The hours of respite were not wanting in consolation. The cottage was not locked nor guarded; the prisoners were even able to recover their belongings; the sailors who shared the peril gave the best end of the little room to the two clergy, and joined them heartily in their evening prayers. But the Hauhaus were working themselves up in the Roman Catholic chapel to a devilish frenzy, and the noise of their shouting

could be heard long after darkness had fallen. The missionaries passed a sleepless night, sustained only by the evening psalms and by one another's society.

The morning of the second of March brought no relief to their anxiety. Efforts for a ransom failed, and the captives fell back upon their unfailing refuge--the psalms for the day. These were startlingly appropriate to their situation, though hardly calculated to raise their spirits very much. But his companion could not help being struck with the calmness of Volkner's manner, and the beautiful smile upon his face. Like a more illustrious sufferer,

He nothing common did, or mean, Upon that memorable scene.

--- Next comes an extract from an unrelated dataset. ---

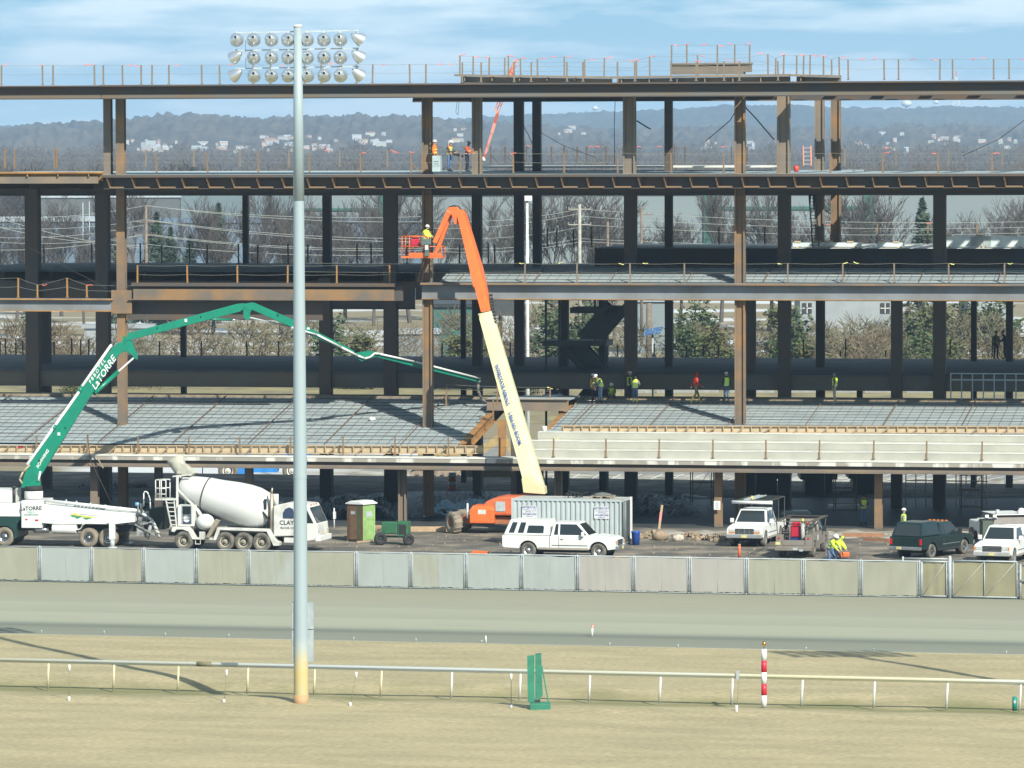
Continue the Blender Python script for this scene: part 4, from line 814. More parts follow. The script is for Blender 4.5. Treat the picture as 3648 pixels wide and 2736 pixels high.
town += [(rr.gauss(1640, 60), rr.uniform(465, 515)) for _ in range(8)]+[(rr.gauss(2040, 40), rr.uniform(450, 490)) for _ in range(7)]+[(rr.uniform(2440, 2800), rr.uniform(500, 560)) for _ in range(14)]+[(rr.gauss(3150, 60), rr.uniform(480, 560)) for _ in range(14)]+[(rr.gauss(3380, 50), rr.uniform(490, 520)) for _ in range(9)]+[(rr.uniform(3500, 3648), rr.uniform(500, 560)) for _ in range(5)]
hillo = bpy.data.objects['near_ridge']; bpy.context.view_layer.update()
from mathutils.bvhtree import BVHTree
bv = BVHTree.FromPolygons([v.co for v in hillo.data.vertices], [p.vertices for p in hillo.data.polygons])
SIDE = lambda px: 'far left of the mast' if px < 700 else 'around the light mast' if px < 1250 else 'left of the three roof workers' if px < 1560 else 'right of the three roof workers' if px < 2200 else 'behind the right-hand columns' if px < 2900 else 'by the far right'
HL = []
for i, (px, y) in enumerate(town):
    d = ray(px, y); hit = bv.ray_cast(CP, d)
    if hit[0] is None: continue
    k = rr.randrange(4) if rr.random() < .8 else 2; hc = rr.randrange(4); rc = rr.choice((0, 0, 1, 2)); sc = rr.uniform(.18, .34)
    T = thing('distant_house', '%s-walled house with %s roof in the hillside town, %s' % (('white', 'cream', 'rose', 'grey')[hc], ('snowy', 'grey', 'brown')[rc], SIDE(px)), 'house', hit[0]+Vector((0, -4, 0.5)), rr.uniform(-.5, .5), '%s-walled houses with %s roofs in the town %s' % (('white', 'cream', 'rose', 'grey')[hc], ('snowy', 'grey', 'brown')[rc], SIDE(px))); T.scale = (sc, sc, sc); HL.append((px, T))
    for me, m, nm in zip(hm[k], (HC[hc], RC[rc]), ('wall', 'roof')):
        if not me.materials: me.materials.append(m)
        o = bpy.data.objects.new(nm, me); COL.objects.link(o); o.parent = T; o.material_slots[0].link = 'OBJECT'; o.material_slots[0].material = m
HL.sort(key=lambda t: t[0]); seen_ = {}
for px, T in HL: seen_.setdefault(T['label'], []).append(T)
ORDN = ['first', 'second', 'third', 'fourth', 'fifth', 'sixth', 'seventh', 'eighth', 'ninth', 'tenth', 'eleventh', 'twelfth']
for lb, ts in seen_.items():
    if len(ts) > 1:
        for k, T in enumerate(ts): T['label'] = lb.replace('-walled house with ', ' house, ').replace(' roof in the hillside town, ', ' roof, ')+', %s from its left' % ORDN[min(k, 11)]
# church-like tower on the ridge, water towers, radio mast
p = PY(593, 455, 6100); T = thing('bell_tower', 'cream stone tower standing on the left ridge', 'tower', (p.x, 6100, p.z-14)); s_ = 1
mb = MB(); mb.box(-3.2, 3.2, -3, 3, -6, 11); mb.box(-2.4, 2.4, -2.4, 2.4, 11.01, 15); mb.build('shaft', HC[1], T); mb = MB(); mb.lathe([(2.2, 15), (1.4, 17), (.3, 20)], 8); mb.build('cupola', HC[0], T)
for px, y, D, s, lab in ((2120, 385, 9350, 1.0, 'white water tower left of the fourth column'), (3230, 368, 9350, 1.7, 'largest white water tower on the far ridge'), (3335, 363, 9350, .9, 'small round water tower beside the radio mast')):
    p = PY(px, y, D); T = thing('water_tower', lab, 'water tower', (p.x, D, p.z-22*s), 0, 'water towers on the far ridge')
    mb = MB(); mb.lathe([(0.1, 26*s), (4*s, 24.5*s), (6*s, 22*s), (5*s, 19.5*s), (1.2*s, 18*s)], 12); mb.build('tank', WHITE, T); mb = MB(); mb.tube((0, 0, -10), (0, 0, 18*s), 1.4*s, 1.1*s, 8); mb.build('shaft', WHITE, T)
p = PY(3406, 385, 9350); t = PY(3406, 252, 9350); T = thing('radio_mast', 'red and white lattice radio mast on the far ridge at right', 'mast', (p.x, 9350, p.z-6)); H = t.z-p.z+6
for k in range(7):
    z0, z1 = H*k/7, H*(k+1)/7; w0, w1 = 7*(1-k/8), 7*(1-(k+1)/8); mb = MB()
    for sx, sy in ((-1, -1), (1, -1), (1, 1), (-1, 1)): mb.bar((sx*w0, sy*w0, z0), (sx*w1, sy*w1, z1), 1.0)
    mb.bar((-w0, -w0, z0), (w1, -w1, z1), .6); mb.bar((w0, -w0, z0), (-w1, -w1, z1), .6); mb.build('mast_section', (mat('mast_red', (.6, .12, .1), .7), WHITE)[k % 2], T)
# ------------------------------------------------------------------ haze
HZ = bpy.data.materials.new('haze'); HZ.use_nodes = True; t = HZ.node_tree; t.nodes.clear(); oo = t.nodes.new('ShaderNodeOutputMaterial'); pv = t.nodes.new('ShaderNodeVolumePrincipled')
pv.inputs['Color'].default_value = (0.50, 0.72, 1.0, 1); pv.inputs['Density'].default_value = 0.00010; pv.inputs['Anisotropy'].default_value = 0.15; t.links.new(pv.outputs[0], oo.inputs['Volume'])
mb = MB(); mb.box(-9900, 9900, -400, 13500, -4.5, 185); tag(mb.build('haze', HZ), kind='stuff')
# ------------------------------------------------------------------ light mast
MASTP = mat('mast_paint', (0.50, 0.56, 0.58), 0.45, col2=(0.44, 0.50, 0.52), scale=0.5)
def mast_mat():
    m = bpy.data.materials.new('stained_mast'); m.use_nodes = True; t = m.node_tree; b = t.nodes['Principled BSDF']; b.inputs['Roughness'].default_value = .5
    tcn = t.nodes.new('ShaderNodeTexCoord'); s = t.nodes.new('ShaderNodeSeparateXYZ'); t.links.new(tcn.outputs['Object'], s.inputs[0])
    nz = t.nodes.new('ShaderNodeTexNoise'); nz.inputs['Scale'].default_value = 1.2; nz.inputs['Detail'].default_value = 5; t.links.new(tcn.outputs['Object'], nz.inputs['Vector'])
    ad = t.nodes.new('ShaderNodeMath'); ad.operation = 'MULTIPLY_ADD'; ad.inputs[1].default_value = .7; t.links.new(nz.outputs[0], ad.inputs[0]); t.links.new(s.outputs[2], ad.inputs[2])
    mr = t.nodes.new('ShaderNodeMapRange'); mr.inputs[1].default_value = 0; mr.inputs[2].default_value = 3.2; t.links.new(ad.outputs[0], mr.inputs[0])
    r = t.nodes.new('ShaderNodeValToRGB'); e = r.color_ramp.elements; e[0].position = 0; e[0].color = (.40, .33, .17, 1); e[1].position = 1; e[1].color = (.27, .33, .355, 1)
    for p, c in ((.27, (.42, .36, .19)), (.5, (.46, .37, .16)), (.70, (.42, .38, .24)), (.84, (.33, .37, .36))): x = e.new(p); x.color = (*c, 1)
    t.links.new(mr.outputs[0], r.inputs[0]); t.links.new(r.outputs[0], b.inputs['Base Color']); return m
MST = mast_mat()
REFL = mat('floodlight_reflector', (0.62, 0.66, 0.70), 0.30, 0.85, col2=(.6, .63, .66), scale=3)
def mast(label, base, full=True):
    T = thing('floodlight_mast', label, 'light mast', base, 0, None)
    H = 27.1-base.z if base.z < 1 else 27
    mb = MB(); mb.tube((0, 0, 0.42), (0, 0, 9.1), .295, .262, 24, cap=False); mb.tube((0, 0, 9.10), (0, 0, 20.2), .272, .215, 24, cap=False); mb.tube((0, 0, 20.2), (0, 0, H), .225, .163, 24); mb.build('pole', MST, T)
    mb = MB(); mb.tube((0, 0, -.1), (0, 0, .42), .305, .305, 24); mb.build('base_sleeve', mat('sleeve_rust', (.42, .25, .12), .7, col2=(.34, .24, .14)), T)
    mb = MB(); mb.tube((0, 0, H), (0, 0, H+.08), .185, .17, 24); mb.build('cap', WHITE, T)
    rr = random.Random(4)
    xs = [-2.45, -1.77, -1.07, -.40, .36, 1.03, 1.68, 2.33]
    for k, z in enumerate((26.93, 26.22, 25.5)):
        mb = MB(); mb.bar((-2.42, .30, z-.03), (2.42, .30, z+.05), .05, .05); mb.build('crossarm', GALV, T)
        for i, x in enumerate(xs):
            end = i == 7 or (i == 0 and k > 0)
            lamp = MB()
            pro = [(.05, .34), (.13, .30), (.20, .20), (.262, .05), (.28, -.06), (.285, -.10)]
            if end: pro = [(.04, .40), (.10, .34), (.17, .22), (.24, .06), (.27, -.06), (.275, -.10)]
            yaw = (0.0 if not end else (-1.05 if i == 7 else .9)); tilt = R(78) if not end else R(60)
            M = Matrix.Translation((0, 0, 0)) @ Matrix.Rotation(yaw+rr.uniform(-.12, .12), 4, 'Z') @ Matrix.Rotation(tilt+rr.uniform(-.05, .05), 4, 'X')
            lamp.lathe(pro, 18, M)
            xx = x+(.12 if i == 7 else -.1*(k > 0) if i == 0 else 0)
            o = lamp.build('floodlight', REFL, T, (xx, .08 if not end else .15, z-.30))
            lens = MB(); lens.lathe([(0.001, -.085), (.27, -.09)], 18, M); lens.build('lens', mat('lamp_glass', (.5, .55, .58), .1, .3), o)
            br = MB(); br.bar((0, .0, .06), (x-xx, .18, .30), .07, .07); br.build('bracket', GALV, o)
    mb = MB(); mb.bar((-2.1, .30, 25.45), (-2.1, .30, 26.95), .02); mb.bar((1.72, .30, 25.45), (1.72, .30, 26.95), .02); mb.build('tie_rod', GALV, T)
    if full:
        BX = mat('grey_cabinet', (.30, .34, .36), .6)
        for sx in (-1, 1):
            for z0, z1 in ((1.72, 3.02), (3.05, 4.12)):
                mb = MB(); x0 = .26 if sx > 0 else -.36
                w = .25 if sx > 0 else .10
                mb.box(x0, x0+w, -.05, .30, z0, z1); mb.build('cabinet', BX, T, bevel=.015)
    return T
mp_ = G(1073, 2512, -0.02)
mast('tall tapered white floodlight mast with rust-stained foot standing in the infield', mp_)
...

At one o'clock the two friends prayed together for the last time. The psalms had now become terrible in their urgency:

Eating up my people as if they would eat bread. Their feet are swift to shed blood.

Swift indeed! Before an hour had passed, a number of armed men appeared and summoned Volkner to go with them. "Let me go too," said his companion; but he was forced back with the ominous words, "Your turn will come next." The young German was marched to a spot near his church, and stripped of his coat. A willow-tree was near at hand, and he was soon stationed beneath it. He asked for his Prayer Book, which had been left in his coat pocket. When it was brought, he knelt some time in prayer. On rising, he shook hands with his murderers, and quietly said, "I am ready." With strange inconsistency his executioners continued shaking hands with him until the moment when he was hoisted up.

An outburst of demoniac savagery followed on the cutting down of the martyr's body. The head was severed from the trunk, and the blood was greedily drunk even by some of the friends of the victim. The Taranaki leader, Kereopa, forced out the eyes and swallowed them. Part of the flesh was taken far inland, where memories of its arrival have been found quite lately by Bishop Averill.